*REQUIREMENT*
Would you write out the listing verbatim and skip every picture in it?

*RAW DATA*

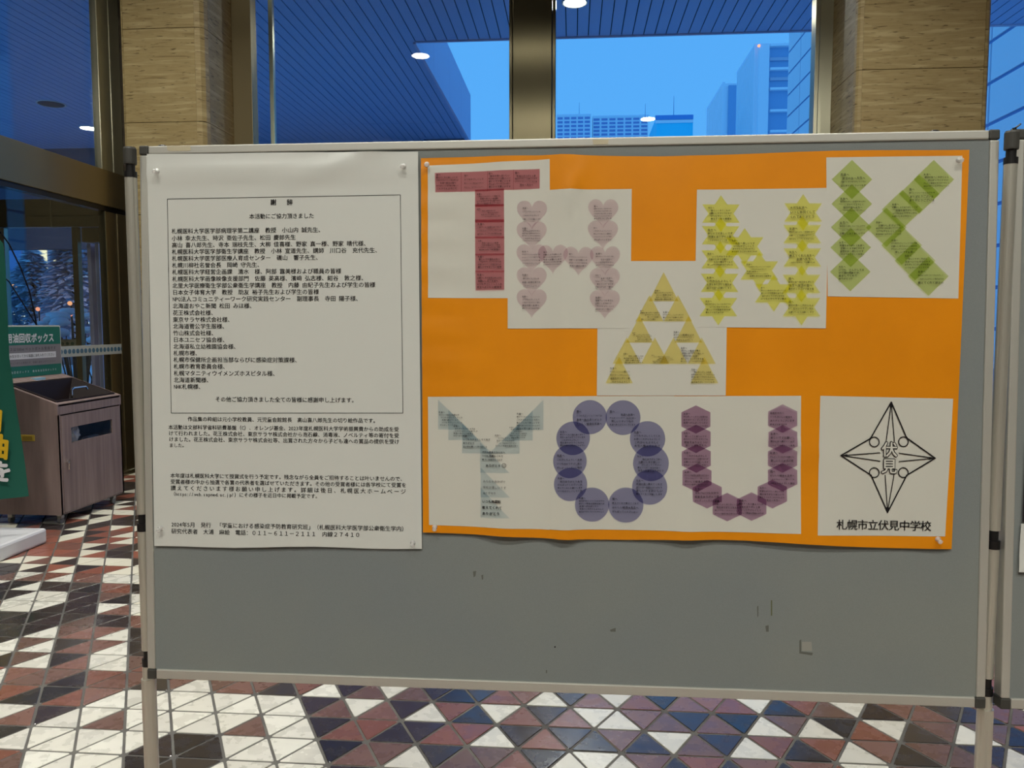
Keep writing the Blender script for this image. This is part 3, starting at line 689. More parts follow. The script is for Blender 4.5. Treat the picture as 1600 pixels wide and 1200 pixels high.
def make_post(xc, label, wing=False):
    t = empty('stand_post', (xc, 0.03, FLOOR)); tag(t, label, 'stand post', 'aluminium posts holding the display boards')
    W_ = lambda u, v: onplane(u, v, 1, 0.03)[2] - FLOOR
    zt = W_(1576, 205)
    j = [W_(1576, 234), W_(1576, 257), W_(1562, 828), W_(1562, 857), W_(1548, 1058), W_(1548, 1085)]
    r = 0.0125
    def c(nm, z0, z1, rr, m, n=24):
        bm = bmesh.new(); cyl(bm, (0, 0, z0), (0, 0, z1), rr, n=n); bm_obj(nm, bm, m, t, smooth=False)
    bm = bmesh.new(); lathe(bm, [(0.013, j[0]), (0.0135, j[0] + 0.003), (0.0135, zt - 0.004), (0.012, zt), (0.001, zt + 0.001)], 24); bm_obj('top_cap', bm, M_CAP, t)
    for k, (a, b) in enumerate(((j[1], j[0]), (j[3], j[2]), (j[5], j[4]))):
        c('clamp', a, b, 0.0095, M_BLACK)
        c('clamp_ring', a, a + (b - a) * 0.45, 0.013, M_BLACK)
    c('tube', j[2], j[1], r, M_ALUP); c('tube', j[4], j[3], r, M_ALUP)
    c('lower_tube', 0.03, j[5] - 0.03, 0.0158, M_ALUP); c('tube', j[5] - 0.03, j[5], r, M_ALUP)
    bm = bmesh.new(); box(bm, -0.02, 0.02, -0.26, 0.26, 0.004, 0.03, 0.004); f = bm_obj('foot', bm, M_ALU, t)
    if wing:
        bm = bmesh.new(); cyl(bm, (0.004, 0, zt), (0.004, 0, zt + 0.006), 0.004, n=12); tube(bm, [Vector((-0.002, 0, zt + 0.002)), Vector((0.006, 0, zt + 0.006)), Vector((0.016, 0, zt + 0.014))], 0.0016); bm_obj('wing_screw', bm, M_BLACK, t)
    return t
make_post(-0.0145, 'silver post with black clamps at the left end of the board')
make_post(1.8155, 'silver post with wing screw between the two grey boards', True)
make_post(3.656, 'silver post at the far right end of the second board')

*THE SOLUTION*
Keep writing the Blender script for this image. This is part 3, starting at line 689. More parts follow. The script is for Blender 4.5. Treat the picture as 1600 pixels wide and 1200 pixels high.
def make_post(xc, label, wing=False):
    t = empty('stand_post', (xc, 0.03, FLOOR)); tag(t, label, 'stand post', 'aluminium posts holding the display boards')
    W_ = lambda u, v: onplane(u, v, 1, 0.03)[2] - FLOOR
    zt = W_(1576, 205)
    j = [W_(1576, 234), W_(1576, 257), W_(1562, 828), W_(1562, 857), W_(1548, 1058), W_(1548, 1085)]
    r = 0.0125
    def c(nm, z0, z1, rr, m, n=24):
        bm = bmesh.new(); cyl(bm, (0, 0, z0), (0, 0, z1), rr, n=n); bm_obj(nm, bm, m, t, smooth=False)
    bm = bmesh.new(); lathe(bm, [(0.013, j[0]), (0.0135, j[0] + 0.003), (0.0135, zt - 0.004), (0.012, zt), (0.001, zt + 0.001)], 24); bm_obj('top_cap', bm, M_CAP, t)
    for k, (a, b) in enumerate(((j[1], j[0]), (j[3], j[2]), (j[5], j[4]))):
        c('clamp', a, b, 0.0095, M_BLACK)
        c('clamp_ring', a, a + (b - a) * 0.45, 0.013, M_BLACK)
    c('tube', j[2], j[1], r, M_ALUP); c('tube', j[4], j[3], r, M_ALUP)
    c('lower_tube', 0.03, j[5] - 0.03, 0.0158, M_ALUP); c('tube', j[5] - 0.03, j[5], r, M_ALUP)
    bm = bmesh.new(); box(bm, -0.02, 0.02, -0.26, 0.26, 0.004, 0.03, 0.004); f = bm_obj('foot', bm, M_ALU, t)
    if wing:
        bm = bmesh.new(); cyl(bm, (0.004, 0, zt), (0.004, 0, zt + 0.006), 0.004, n=12); tube(bm, [Vector((-0.002, 0, zt + 0.002)), Vector((0.006, 0, zt + 0.006)), Vector((0.016, 0, zt + 0.014))], 0.0016); bm_obj('wing_screw', bm, M_BLACK, t)
    return t
make_post(-0.0145, 'silver post with black clamps at the left end of the board')
make_post(1.8155, 'silver post with wing screw between the two grey boards', True)
make_post(3.656, 'silver post at the far right end of the second board')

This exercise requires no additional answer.